The line between visionary and eccentric is often one that overlaps. Among the many things that make the formative years of the American automobile industry fascinating are manifestations that blur that line.

On the visionary side of that line would be the optional swing away, electrically heated steering wheel available on the 1917 McFarlan. An example of the eccentric side would be the exceedingly odd eight-wheeled Octauto, or six-wheeled Sextoauto, devised by Milton O. Reeves.

Straddling the line would be the automobiles built by Benjamin Briscoe in Jackson, Michigan. The 1914 Briscoe models sported a single Cyclops headlight mounted dead center in the upper radiator shell and featured laminated papier-mâché body panels on wood framing “to ease with repair.” The 1916 models were sold with four cylinder engines and a promotion proclaiming, “Buy the Four. Use it a month. If then you decide you want the Eight, simply pay the difference and a small installation fee.”

Often, what appears as manifestations of eccentricity today was representative of innovative technology during the first decades of the industry.  Promoted as, “The Friction Drive Car” was the 1907 Lambert, a vehicle that capitalized on the patented developments of Byron Carter.

Carter’s Cartercar received rave reviews from the automotive press and was the vehicle heralded as the future with promotion billing that proclaimed, “The car of a thousand speeds!” The companies’ slogan was, “No Clutch to Slip, No Gears to Strip.” Lambert and Cartercar were not the only automobiles to utilize the intriguing system devised by Carter. Other manufacturers included Metz, Petrel, Simplicity, and Sears.

For a very brief moment in time, the friction drive system with its paper fiber transmission rims seemed to represent the future of automotive engineering. Exemplifying this would be the purchase of the Cartercar Company by William Durant, the founder of General Motors, in 1909.

Then there are those innovations that simply defy any semblance of reason, even in the context of the times when built. Case in point; the 1913 Duck, a four-passenger touring car with the drivers’ seat being in the rear of the car!

The speed of technological advancement during this period quickly relegated the visionary developments of one year into a manifestation of eccentric oddity the next. In 1911, compressed air starters were among some of the most innovative options available on luxury automobiles. The McFarlan of 1912 offered an in house designed and built unit as standard equipment. This system was operated by a four cylinder Kellogg pump and a pressurized canister that stored air at 200 pounds of pressure.

In 1912, Cadillac advertisement promoted the new models as, “The Car That Has No Crank.” By 1914, the electric starter introduced by Cadillac two years previously had rendered the automotive compressed air starter system an historical artifact.
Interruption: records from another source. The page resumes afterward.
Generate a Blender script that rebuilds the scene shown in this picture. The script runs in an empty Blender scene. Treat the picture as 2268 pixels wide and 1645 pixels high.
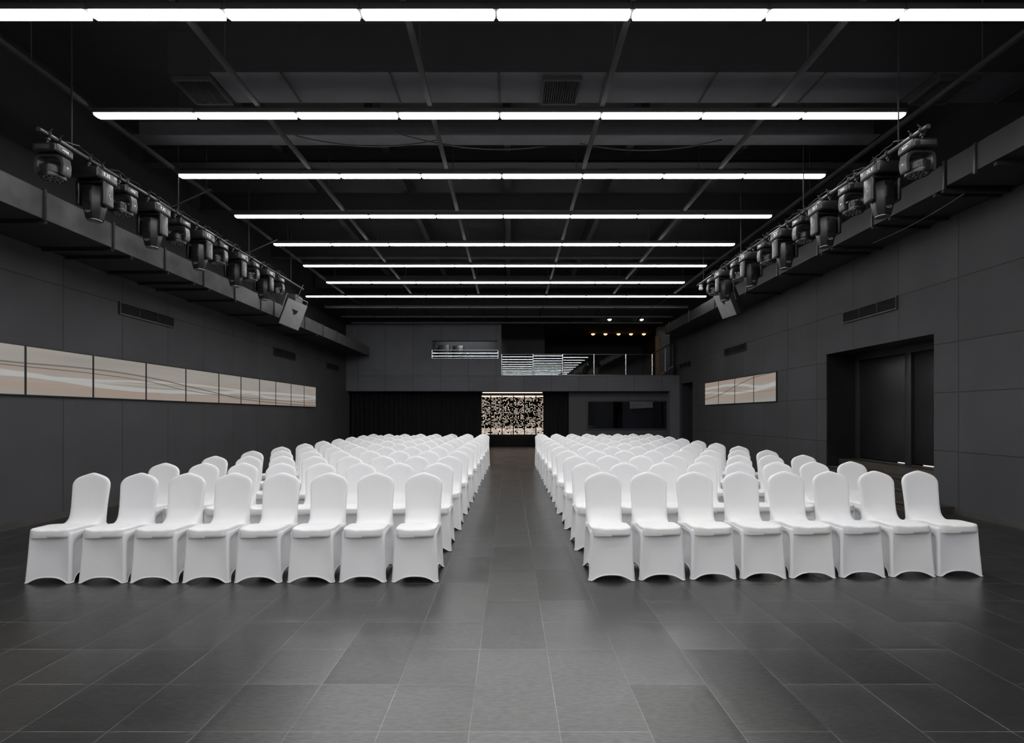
import bpy, bmesh, math, random
from math import sin, cos, pi, radians as R
from mathutils import Vector, Matrix
random.seed(7)
sc = bpy.context.scene
COL = sc.collection

# ------------------------------------------------------------------ camera
F, VX, VY, CZ = 1110.0, 1130.0, 919.0, 1.47      # measured perspective of the photograph
cam = bpy.data.cameras.new('camera'); co = bpy.data.objects.new('camera', cam); COL.objects.link(co)
cam.sensor_fit = 'HORIZONTAL'; cam.sensor_width = 36; cam.lens = 36*F/2268
cam.shift_x = (1134-VX)/2268; cam.shift_y = (VY-822.5)/2268
cam.clip_start = 0.05; cam.clip_end = 100
co.location = (0, 0, CZ); co.rotation_euler = (R(90), 0, 0)
sc.camera = co

WL, WR = -6.42, 6.62        # side wall faces
YB = 19.6                   # back wall face
YR = -9.0                   # wall behind the camera
def depth(px, X): return X*F/(px-VX)
def high(px, py, X): return CZ + (VY-py)/abs(px-VX)*abs(X)

# ------------------------------------------------------------------ materials
MAT = {}
def newmat(name):
    m = bpy.data.materials.new(name); m.use_nodes = True
    nt = m.node_tree; b = nt.nodes['Principled BSDF']; MAT[name] = m
    return m, nt, b
def simple(name, col, rough=.6, metal=0, noise=0, nscale=8, bump=0, bscale=200, spec=.5, coat=0):
    m, nt, b = newmat(name)
    if not isinstance(col, (tuple, list)): col = (col, col, col)
    b.inputs['Base Color'].default_value = (*col, 1)
    b.inputs['Roughness'].default_value = rough; b.inputs['Metallic'].default_value = metal
    b.inputs['Specular IOR Level'].default_value = spec
    b.inputs['Coat Weight'].default_value = coat
    tc = nt.nodes.new('ShaderNodeTexCoord')
    if noise:
        n = nt.nodes.new('ShaderNodeTexNoise'); n.inputs['Scale'].default_value = nscale; n.inputs['Detail'].default_value = 5
        nt.links.new(tc.outputs['Object'], n.inputs['Vector'])
        mr = nt.nodes.new('ShaderNodeMapRange'); mr.inputs[1].default_value = .25; mr.inputs[2].default_value = .75
        mr.inputs[3].default_value = 1-noise; mr.inputs[4].default_value = 1+noise
        nt.links.new(n.outputs['Fac'], mr.inputs[0])
        vm = nt.nodes.new('ShaderNodeVectorMath'); vm.operation = 'SCALE'; vm.inputs[0].default_value = col
        nt.links.new(mr.outputs[0], vm.inputs['Scale']); nt.links.new(vm.outputs[0], b.inputs['Base Color'])
    if bump:
        n = nt.nodes.new('ShaderNodeTexNoise'); n.inputs['Scale'].default_value = bscale; n.inputs['Detail'].default_value = 3
        nt.links.new(tc.outputs['Object'], n.inputs['Vector'])
        bp = nt.nodes.new('ShaderNodeBump'); bp.inputs['Strength'].default_value = bump; bp.inputs['Distance'].default_value = .003
        nt.links.new(n.outputs['Fac'], bp.inputs['Height']); nt.links.new(bp.outputs[0], b.inputs['Normal'])
    return m
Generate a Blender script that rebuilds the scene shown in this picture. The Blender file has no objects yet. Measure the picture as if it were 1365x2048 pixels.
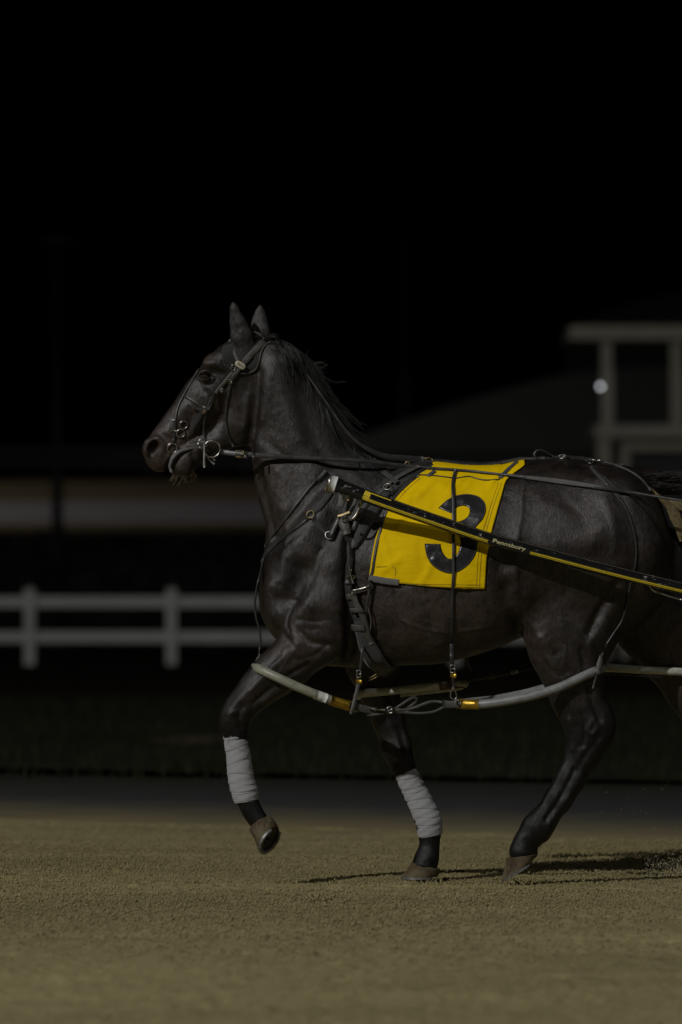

Often the innovative features of an automobile became its claim to fame in advertisement and promotion. Here too, the transformation of a company’s image from innovative to quirky happened quickly.

The Premier of 1918 was “The Aluminum Six with Magnetic Gear Shift.” Two years later the company that had manufactured automobiles featuring overhead valves, sliding gear transmissions, and shaft drive in 1904, was in its death throes. The troublesome magnetic gearshift proved to be the companies undoing.

The hill climbing prowess of a Cartercar is put to the test.

On occasion, visionary and innovative thinking leapt ahead of the technological capabilities of the time. The first automotive recall in the United States, and the development of leaded gasoline, stemmed from of an engineering equivalent of getting the horse before the cart.

The air-cooled Chevrolet debacle of 1923 began with experimentation by Charles Kettering, the innovative genius behind the development of the electric starter that appeared on the 1912 Cadillac.  It culminated with a rush to production fueled by a power struggle for control of General Motors.

Perhaps the most intriguing technological innovations from the formative years of the industry are those that were literally decades ahead of practical feasibility. The Woods Dual Power of 1916 was a hybrid featuring many of the engineering principles found on the Prius.

The first automotive endeavors of Studebaker were an electric powered vehicle designed by Thomas Edison. The initial offering by Knox in 1902-featured finned cylinder jugs that facilitated air-cooling, which were uncannily similar to those that appeared on the Volkswagen Type 1.

To be a visionary or eccentric requires independent thinking. From that perspective, during the formative years of the American automobile industry independent thinking reigned supreme.